Ele se incluiu, com sua única e poética obra, no seleto grupo dos "construtores do imaginário", artistas/arquitetos que fugiram dos padrões tradicionais e criaram formas ditas por uma fantasia liberta de modelos, uns de origem popular, como Ferdinand Cheval, na França; outros de origem erudita, como Antoni Gaudí, em Barcelona, ou Antonio Virzi, no Rio de Janeiro. Arquitetura surreal, fantástica, insólita, orgânica, objeto de estudo e interesse crescente.

Para artistas, intelectuais e arquitetos de renome no país, a "Casa da Flor" é um bem cultural da maior relevância. Manifestaram sua admiração por ela, em diferentes ocasiões, entre outros, Alcides da Rocha Miranda, Ariano Suassuna, Carlos Scliar, Lélia Coelho Frota, Ítalo Campofiorito, Ferreira Gullar, Nise da Silveira, Carlos Byington, Zanine, Paulo Coelho e Affonso Romano de Sant'Anna que escreveu:

"E ali quase por um século, viveu um preto solitário, transformando a pedra em flor. Inutilmente. Ludicamente. Lindamente, com aquela pureza que só os iluminados têm... Com suas flores de pedra Seu Gabriel inventava a primavera. A primavera possível."

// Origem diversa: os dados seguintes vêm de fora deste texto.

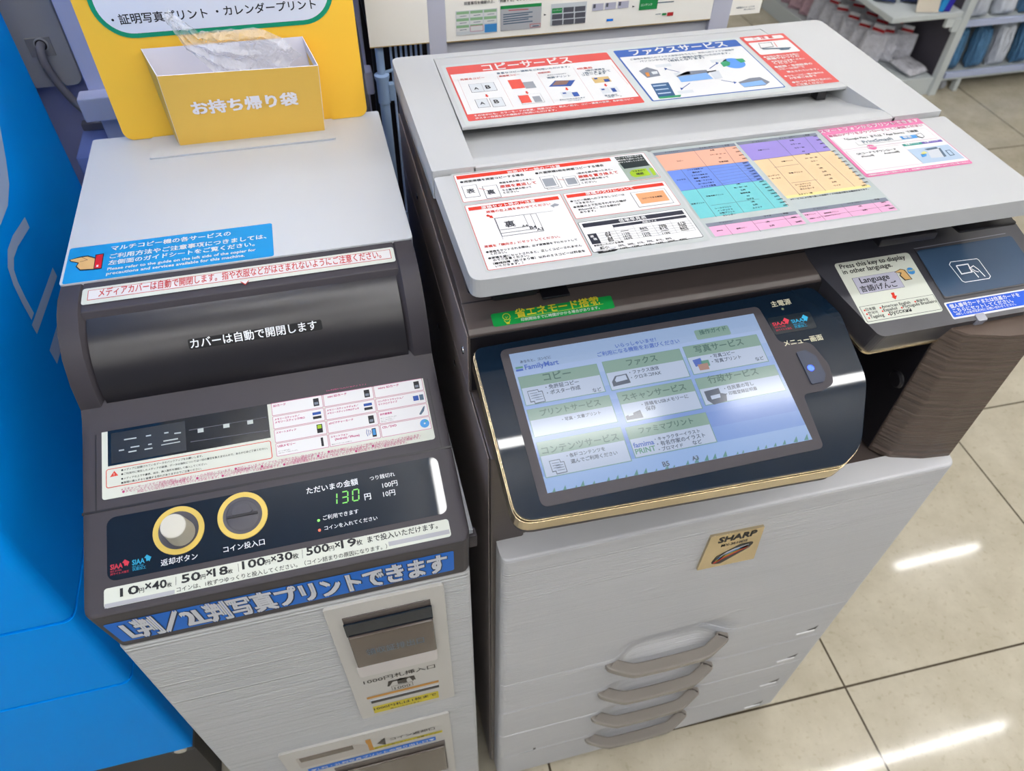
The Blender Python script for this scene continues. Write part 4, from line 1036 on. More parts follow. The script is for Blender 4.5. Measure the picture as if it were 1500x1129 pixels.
  ('P','s_body',6,[(125.6,-94.3),(130.7,-94.1),(129.5,-103.3),(124.5,-103.9)]),
  ('P','s_ink',5,[(208.8,-92.5),(225.2,-91.4),(225.2,-97.4),(230.8,-99.4),(228.5,-107.3),(213.7,-108.6),(208.9,-102.6)]),
  ('P','s_body',6,[(213.6,-98.5),(224.2,-98.0),(223.4,-102.1),(213.6,-102.7)]),
  ('C','s_top',3,144.2,-160.4,3.2,0),
  ('T','s_ink',5,'B5',140.7,147.3,-161.8,0,0),
  ('C','s_top',3,174.6,-160.2,3.2,0),
  ('T','s_ink',5,'A3',170.9,177.6,-161.6,0,0),
  ('P','s_tree',3,[(29.6,-164.7),(32.9,-164.9),(32.9,-160.5)]),
  ('P','s_tree',3,[(40.0,-164.7),(43.4,-164.9),(43.5,-160.2)]),
  ('P','s_tree',3,[(51.7,-164.8),(53.8,-164.7),(53.8,-162.2)]),
  ('P','s_tree',3,[(57.0,-164.6),(61.1,-164.9),(61.3,-159.2)]),
  ('P','s_tree',3,[(68.9,-164.7),(71.5,-164.7),(71.5,-161.5)]),
  ('P','s_tree',3,[(82.9,-164.6),(86.1,-164.7),(86.2,-160.5)]),
  ('P','s_tree',3,[(91.8,-164.6),(95.0,-164.7),(95.2,-160.5)]),
  ('P','s_tree',3,[(101.0,-164.6),(103.3,-164.5),(103.4,-161.7)]),
  ('P','s_tree',3,[(110.1,-164.4),(114.4,-164.8),(114.8,-158.9)]),
  ('P','s_tree',3,[(119.6,-164.4),(123.6,-164.7),(124.0,-159.3)]),
  ('P','s_tree',3,[(131.4,-164.5),(133.6,-164.4),(133.7,-161.9)]),
  ('P','s_tree',3,[(141.5,-164.4),(145.1,-164.6),(145.5,-159.8)]),
  ('P','s_tree',3,[(149.6,-164.5),(151.7,-164.4),(151.8,-162.0)]),
  ('P','s_tree',3,[(162.8,-164.4),(166.1,-164.5),(166.5,-160.2)]),
  ('P','s_tree',3,[(171.7,-164.2),(176.2,-164.6),(176.8,-158.6)]),
  ('P','s_tree',3,[(182.0,-164.2),(186.6,-164.6),(187.3,-158.4)]),
  ('P','s_tree',3,[(190.6,-164.2),(194.9,-164.5),(195.5,-158.8)]),
  ('P','s_tree',3,[(201.2,-164.1),(205.9,-164.5),(206.7,-158.2)]),
  ('P','s_tree',3,[(215.5,-164.3),(217.9,-164.2),(218.2,-161.5)]),
  ('P','s_tree',3,[(221.2,-164.3),(223.9,-164.2),(224.3,-161.0)]),
  ('P','s_tree',3,[(236.9,-164.2),(240.3,-164.3),(240.8,-160.0)]),
  ('P','s_tree',3,[(245.6,-164.2),(248.6,-164.2),(249.1,-160.6)]),
  ('P','s_tree',3,[(255.5,-164.1),(258.7,-164.2),(259.3,-160.2)]),
  ('P','s_tree',3,[(265.1,-164.0),(268.9,-164.2),(269.7,-159.3)]),
  ('P','s_tree',3,[(277.1,-163.9),(281.8,-164.3),(282.9,-158.0)]),
  ('P','s_tree',3,[(288.6,-163.9),(293.5,-164.3),(294.7,-157.9)]),
 ]),
 'panel_print': ('panel', [
  ('T','cream',2,'主電源',321.9,345.4,-7.6,0,0.02),
  ('T','cream',2,'メニュー画面',315.1,360.8,-57.5,0,0.02),
  ('T','siaar',2,'SIAA',312.7,326.7,-31.6,5,0.03),
  ('T','siaar',2,'ISO 21702',313.7,326.3,-34.7,0,0),
  ('T','siaar',2,'抗ウイルス加工',313.5,332.3,-38.5,0,0),
  ('P','siaar',2,[(325.6,-27.5),(329.3,-23.5),(333.5,-27.3),(329.8,-32.6),(329.2,-31.2),(326.8,-31.4),(327.8,-28.3)]),
  ('T','siaac',2,'SIAA',335.0,349.1,-31.9,5,0.03),
  ('T','siaac',2,'ISO 21702',335.9,348.7,-35.0,0,0),
  ('T','siaac',2,'抗菌加工',335.7,350.6,-38.5,0,0),
  ('P','siaac',2,[(348.0,-27.8),(351.9,-23.7),(356.1,-27.6),(352.2,-32.9),(351.7,-31.5),(349.2,-31.7),(350.2,-28.7)]),
 ]),
 'siaa_film': ('panel', [
  ('R','film',0,310.1,-42.3,360.9,-20.5,2.5),
 ]),
 'language_sticker': ('strip', [
  ('R','sheetw',0,411.7,-83.2,507.8,-0.3,4),
  ('T','ink',2,'Press this key to display',416.7,500.2,-8.7,0,0.02),
  ('T','ink',2,'in other language.',416.8,479.0,-16.2,0,0.02),
  ('R','line',1,423.4,-45.2,479.3,-22.9,0),
  ('R','lav',2,423.8,-44.9,478.9,-23.2,0),
  ('T','ink',3,'Language',431.1,467.5,-31.4,0,0.0),
  ('T','ink',3,'言語/げんご',426.3,472.7,-42.4,0,0.02),
  ('C','skyb',2,497.3,-25.8,4.8,0),
  ('T','lemon',3,'Touch',491.7,502.8,-26.3,0,0.02),
  ('P','ink',3,[(476.8,-24.1),(486.2,-20.9),(490.8,-22.9),(493.4,-36.9),(483.6,-37.1),(480.6,-29.6),(483.4,-26.8)]),
  ('P','skin',4,[(477.6,-24.4),(486.1,-21.7),(489.8,-23.5),(492.3,-36.4),(484.7,-36.1),(482.0,-29.5),(485.1,-26.2)]),
  ('P','red',2,[(458.7,-49.7),(463.0,-49.5),(461.9,-54.0),(464.4,-54.1),(460.1,-58.9),(457.2,-55.0),(458.7,-54.4)]),
  ('R','line',1,414.0,-80.7,506.7,-60.3,0),
  ('R','sheetw',2,414.5,-80.2,506.2,-60.8,0),
  ('C','red',3,417.9,-65.9,1.1,0),
  ('T','ink',3,'日本語',419.6,431.5,-66.8,0,0.0),
  ('C','red',3,437.3,-66.0,1.1,0),
  ('T','ink',3,'American English',438.9,474.7,-66.9,0,0.0),
  ('C','red',3,481.1,-65.7,1.1,0),
  ('T','ink',3,'简体中文',482.7,498.1,-66.8,0,0.0),
  ('C','red',3,418.2,-71.0,1.1,0),
  ('T','ink',3,'한국어',419.8,431.5,-72.0,0,0.0),
  ('C','red',3,437.7,-70.6,1.1,0),
  ('T','ink',3,'Español',439.4,455.9,-71.5,0,0.0),
  ('C','red',3,461.7,-70.3,1.1,0),
  ('T','ink',3,'Português Brasileiro',463.4,506.0,-71.0,0,0.0),
  ('C','red',3,418.2,-76.1,1.1,0),
  ('T','ink',3,'Tagalog',419.9,436.8,-77.0,0,0.0),
  ('C','red',3,442.6,-75.9,1.1,0),
  ('T','ink',3,'русский',444.2,471.1,-76.7,0,0.0),
 ]),
 'card_notice_sticker': ('strip', [
  ('R','white',0,513.0,-95.5,643.2,-73.2,2),
  ('R','blueb3',1,514.8,-93.2,640.4,-75.0,1.5),
  ('T','white',2,'個人番号カードまたは住基カードを',517.4,608.0,-81.3,0,0.03),
  ('T','white',2,'こちらにセットしてください。',518.3,595.5,-87.3,0,0.03),
  ('T','white',2,'※詳しくは各市区町村にお問い合わせください。',519.2,596.4,-91.3,0,0.01),
 ]),
 'card_icon': ('strip', [
  ('L','pale',1,0.8,[(551.2,-22.6),(585.5,-23.9),(586.9,-26.1),(588.2,-49.6),(585.0,-52.3),(553.2,-52.0),(550.8,-50.0),(547.7,-26.0),(551.2,-22.6)]),
  ('L','pale',1,1.4,[(555.1,-28.9),(570.5,-29.0),(569.2,-40.3),(555.4,-40.7),(555.1,-28.9)]),
  ('L','pale',1,1.1,[(568.6,-35.2),(575.7,-32.5),(578.8,-38.0),(581.6,-49.0)]),
  ('L','pale',1,1.1,[(568.9,-36.3),(571.7,-40.7),(573.2,-48.8)]),
  ('L','pale',1,1.0,[(571.1,-35.7),(574.1,-39.8),(577.4,-41.7)]),
 ]),
 'eco_sticker': ('strip', [
  ('R','ecog',0,16.1,-12.0,147.8,4.2,2.5),
  ('T','ecoy',1,'省エネモード搭載',41.7,133.1,-4.0,0,0.035),
  ('T','white',1,'印刷開始までに時間がかかる場合があります。',45.7,131.2,-10.0,0,0.01),
  ('L','ecoy',1,0.4,[(39.8,-5.4),(136.5,-4.8)]),
  ('C','ecoy',1,31.7,-1.8,4.2,3.5),
  ('L','ecoy',1,0.7,[(28.3,-5.7),(30.4,-10.2)]),
  ('L','ecoy',1,0.7,[(35.0,-5.5),(32.5,-10.2)]),
  ('R','ecoy',1,30.1,-11.0,33.2,-8.5,0),
  ('L','ecoy',1,0.4,[(30.7,-1.6),(31.1,-4.2),(33.1,-1.7)]),
 ]),
 'nameplate_print': ('boxf', [
  ('T','ink',1,'SHARP',281.2,333.9,842.4,0,0.04),
  ('T','ink',1,'MX-3610DS',288.2,325.3,830.2,0,0.02),
 ]),
 'poster_print': ('poster', [
  ('T','ink',2,'同意事項を確認の上、「同意する」をタッチしてください',107.5,233.1,1253.8,0,0.02),
  ('R','icew',1,94.2,1211.3,156.7,1245.8,0),
  ('R','greeng2',2,95.5,1241.0,114.2,1244.8,0),
  ('R','white',2,95.3,1236.0,114.0,1241.0,0),
  ('L','steel',3,0.8,[(100.3,1238.3),(110.5,1238.4)]),
  ('R','greeng2',2,116.0,1241.0,134.8,1244.8,0),
  ('R','white',2,115.8,1236.0,134.7,1241.0,0),
  ('L','steel',3,0.8,[(121.0,1238.2),(131.2,1238.4)]),
  ('R','greeng2',2,136.6,1241.0,155.5,1244.8,0),
  ('R','white',2,136.6,1235.9,155.6,1241.0,0),
  ('L','steel',3,0.8,[(141.7,1238.2),(152.0,1238.3)]),
  ('R','greeng2',2,95.1,1231.3,113.8,1235.2,0),
  ('R','white',2,94.9,1226.3,113.8,1231.3,0),
  ('L','steel',3,0.8,[(100.0,1228.6),(110.3,1228.8)]),
  ('R','greeng2',2,115.8,1231.3,134.6,1235.2,0),
  ('R','white',2,115.7,1226.2,134.6,1231.3,0),
  ('L','steel',3,0.8,[(120.8,1228.5),(131.1,1228.7)]),
  ('R','greeng2',2,136.5,1231.2,155.6,1235.2,0),
  ('R','white',2,136.5,1226.2,155.6,1231.2,0),
  ('L','steel',3,0.8,[(141.7,1228.5),(152.0,1228.6)]),
  ('R','greeng2',2,94.8,1221.7,113.7,1225.5,0),
  ('R','white',2,94.6,1216.5,113.5,1221.7,0),
  ('L','steel',3,0.8,[(99.7,1218.8),(110.0,1219.0)]),
  ('R','greeng2',2,115.5,1221.5,134.6,1225.5,0),
  ('R','white',2,115.5,1216.4,134.5,1221.5,0),
  ('L','steel',3,0.8,[(120.6,1218.7),(131.0,1218.9)]),
  ('R','skyb',2,137.4,1212.4,156.2,1224.3,0),
  ('R','pinkd',3,115.4,1215.3,135.3,1223.7,0),
  ('R','white',4,116.0,1215.9,134.7,1223.1,0),
  ('R','pgrey2',1,161.9,1212.2,224.5,1248.3,0),
  ('R','greeng3',2,161.5,1243.6,224.1,1248.3,0),
  ('L','steel',2,1.6,[(165.7,1235.6),(210.8,1236.4)]),
  ('L','steel',2,1.6,[(165.8,1232.2),(204.6,1233.6)]),
  ('L','steel',2,1.6,[(165.8,1228.9),(211.1,1229.7)]),
  ('L','steel',2,1.6,[(165.9,1225.6),(204.8,1226.9)]),
  ('L','steel',2,1.6,[(165.9,1222.2),(211.3,1223.0)]),
  ('L','redl',2,1.2,[(174.0,1241.1),(204.3,1240.8)]),
  ('R','redl',2,207.3,1213.7,224.1,1219.2,0),
  ('R','pgrey2',3,208.0,1214.4,223.4,1218.5,0),
  ('L','steel',4,1.5,[(211.6,1215.8),(221.3,1215.8)]),
  ('P','ink',2,[(228.4,1232.3),(232.7,1230.4),(228.7,1229.4)]),
  ('R','icew',1,239.3,1214.0,295.4,1245.2,0),
  ('R','greeng3',2,241.0,1231.7,257.2,1238.9,0),
  ('R','hgrey2',2,258.9,1231.7,275.3,1239.0,0),
  ('R','hgrey2',2,277.0,1231.7,293.5,1239.0,0),
  ('R','hgrey2',2,241.5,1222.8,257.9,1230.2,0),
  ('R','hgrey2',2,259.6,1222.8,276.0,1230.2,0),
  ('R','hgrey2',2,277.8,1222.8,294.4,1230.2,0),
  ('R','hgrey2',2,242.1,1214.0,258.5,1221.5,0),
  ('R','hgrey2',2,260.2,1214.0,276.8,1221.5,0),
  ('R','hgrey2',2,278.5,1214.0,295.1,1221.5,0),
  ('T','white',3,'コンテンツ',242.7,256.0,1234.9,0,0.02),
  ('R','lav',1,304.8,1230.6,322.2,1240.6,0),
  ('R','hgrey2',2,306.1,1234.4,309.8,1240.0,0),
  ('R','lav',1,325.1,1230.8,342.5,1240.8,0),
  ('R','hgrey2',2,326.4,1234.7,330.1,1240.2,0),
  ('R','lav',1,345.5,1231.2,363.1,1241.2,0),
  ('R','hgrey2',2,346.8,1235.0,350.5,1240.5,0),
  ('R','blueb2',1,330.0,1213.2,340.6,1216.7,0),
  ('P','ink',2,[(369.3,1233.6),(373.9,1232.1),(369.9,1230.8)]),
  ('R','greeng3',1,381.0,1225.9,410.9,1245.2,0),
  ('T','white',2,'コンテンツ',383.4,402.0,1231.8,0,0.03),
  ('R','redl',1,429.8,1213.5,440.1,1218.9,0),
  ('R','greeng3',1,421.2,1215.3,428.5,1218.4,0),
  ('L','steel',1,1.5,[(409.4,1234.7),(437.7,1234.6)]),
  ('L','steel',1,1,[(410.1,1217.5),(419.2,1217.8)]),
 ]),
 'poster_tail_print': ('poster', [
  ('T','steel',1,'※画面はイメージです',547.9,579.9,1215.7,0,0.01),
  ('T','steel',1,'実際とは異なります',561.9,581.5,1212.4,0,0.01),
 ]),
 'sign_print': ('board', [
  ('T','ink',3,'・証明写真プリント',-337.7,-230.4,1311.2,0,0.02),
  ('T','ink',3,'・カレンダープリント',-220.1,-102.9,1312.2,0,0.02),
 ]),
 'pocket_print': ('pocket', [
  ('T','pale2',1,'お持ち帰り袋',-272.7,-145.4,53.1,0,0.06),
 ]),
}
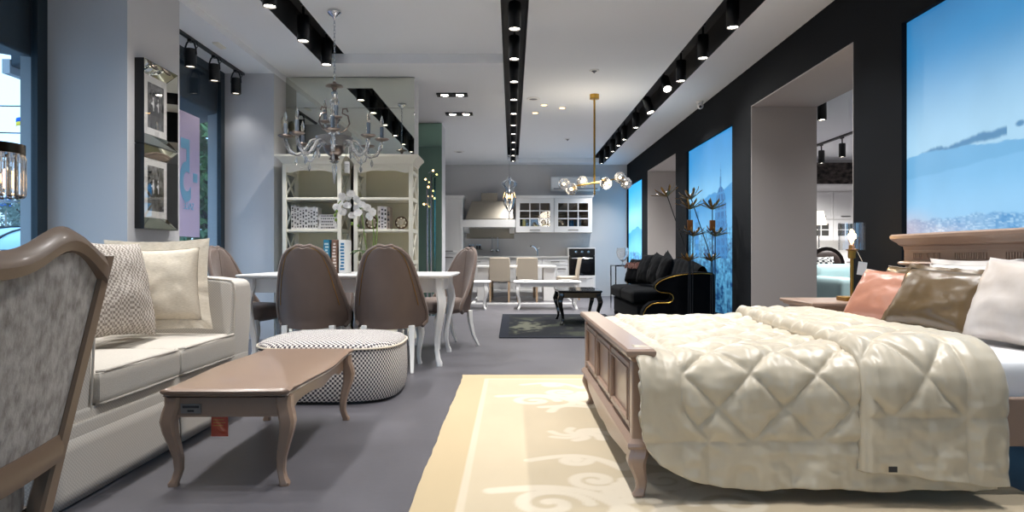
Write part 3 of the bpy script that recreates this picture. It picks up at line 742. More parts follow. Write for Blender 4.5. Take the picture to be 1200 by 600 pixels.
# ------------------------------------------------------------------ cream sofa along the windows
t = thing('sofa', 'cream skirted two-seat sofa with rectangular arms under the framed pictures', 'sofa', (-2.12, 3.36, 0))
hx = .5; y0, y1 = -.95, .95        # local x: back -.48 .. front +.48
obj('base', rbox(-.46, .47, y0+.02, y1-.02, .24, .345, .02, n=8), M['sofa'], t)
obj('deck_band', rbox(-.46, .482, y0+.01, y1-.01, .235, .30, .012, n=8), M['sofa'], t)
sk = MB()
def skirt(a, b, fx):     # straight panel with a slight flare
    sk.grid(lambda u, v: (lambda p, q: (p[0]+(q[0])*.012*(1-v), p[1]+(q[1])*.012*(1-v), .012+.235*v))((a[0]+(b[0]-a[0])*u, a[1]+(b[1]-a[1])*u), fx), 14, 6)
for a, b in ((y0, y0+.02), ): pass
skirt((.482,y0+.012),(.482,-.012),(1,0)); skirt((.482,.012),(.482,y1-.012),(1,0)); skirt((-.46,y0),(.47,y0),(0,-1)); skirt((-.46,y1),(.47,y1),(0,1))
obj('skirt', sk, M['sofa'], t, solid=.008)
pl = MB()                # box pleats at the corners and the middle
for yy in (y0+.004, 0, y1-.004):
    pl.grid(lambda u, v: (.470+.004*sin(u*pi), yy-.02+.04*u, .012+.23*v), 4, 4)
obj('pleat_inserts', pl, M['sofa'], t)
for s in (-1, 1):
    a = MB()
    def armf(u, v):
        return None
    poly = [(-.46,.29),(.46,.29),(.472,.5),(.478,.70),(.472,.76),(.45,.785),(.3,.80),(-.46,.83)]
    ym = s*.81
    a.prism(poly, 'y', ym-.135, ym+.135)
    obj('arm', a, M['sofa'], t, bevel=.028)
    obj('arm_piping', MB().tube([(p[0]+.004,ym-s*.128,p[1]) for p in poly[1:7]], .005, 6), M['cushion'], t)
obj('back', MB().prism([(-.48,.24),(-.2,.24),(-.24,.6),(-.29,.84),(-.36,.87),(-.46,.85)], 'y', y0+.02, y1-.02), M['sofa'], t, bevel=.03)
for s in (-1, 1):
    c_ = rbox(-.26, .50, s*.335-.335, s*.335+.335, .335, .475, .035, puff=.022); obj('seat_cushion', c_, M['cushion'], t)
    for z in (.345, .472):
        obj('cushion_piping', MB().tube([(.47,s*.335-.32,z),(.492,s*.335-.3,z),(.498,s*.335,z+(.004 if z > .4 else 0)),(.492,s*.335+.3,z),(.47,s*.335+.32,z)], .006, 6), M['cushion'], t)
    b_ = rbox(-.09, .09, -.32, .32, 0, .46, .06, puff=.01); b_.xf(Matrix.Translation((-.19, s*.335, .49)) @ Matrix.Rotation(-.18, 4, 'Y')); obj('back_cushion', b_, M['cushion'], t)
cushion('throw_pillow', 'houndstooth throw pillow leaning on the cream sofa back', 'pillow', M['houndlight'], .52, .50, .17, (-1.94, 3.36, .525), radians(78), .26, roll=.05, seed=3)
cushion('throw_pillow', 'square ivory flanged pillow standing against the sofa arm', 'pillow', M['pillow'], .42, .42, .17, (-1.93, 3.74, .565), radians(24), .24, roll=-.03, flange=.055, seed=9)

# ------------------------------------------------------------------ taupe coffee table
t = thing('coffee_table', 'taupe coffee table with curved edges and slim S-shaped legs beside the sofa', 'coffee table', (-1.155, 3.32, 0), radians(1))
def outline(hx, hy, b):
    R = []
    segs = [((-hx,-hy),(hx,-hy),0),((hx,-hy),(hx,hy),1),((hx,hy),(-hx,hy),0),((-hx,hy),(-hx,-hy),1)]
    for (ax, ay), (bx_, by_), k in segs:
        n = 26
        L = Vector((bx_-ax, by_-ay)); nrm = Vector((L.y, -L.x)).normalized()
        for i in range(n):
            u = i/n; o = 0
            e = min(u, 1-u)
            if k: o = b*(.5-.5*cos(2*pi*max(0, min(1, (u-.12)/.76)))) - .012*exp(-((e-.07)/.03)**2)
            else: o = b*.25*(.5-.5*cos(2*pi*u))
            p = Vector((ax, ay)) + L*u + nrm*o
            R.append((p.x, p.y))
    return R
hx, hy = .255, .60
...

Há no objetivo estético, como diz Aristóteles, um "elemento de contemplação de satisfação fora da necessidade imediata, uma alegria sensual". Gabriel vivia essa alegria, todas as tardinhas, ao se recolher a sua casa, para descanso:



- De noite, acendo a lamparina, me sento nessa cadeira, oh, que alegria para mim! Quando eu vejo tudo prateado, fico tão satisfeito... Tudo caquinho transformado em beleza... Eu mesmo faço, eu mesmo fico satisfeito, me conforta... ""





Todo o material mostrado aqui, incluindo as fotografias, é parte da pesquisa realizada pela professora Amelia Zaluar, que conviveu com o artista durante oito anos (1978 - 1985).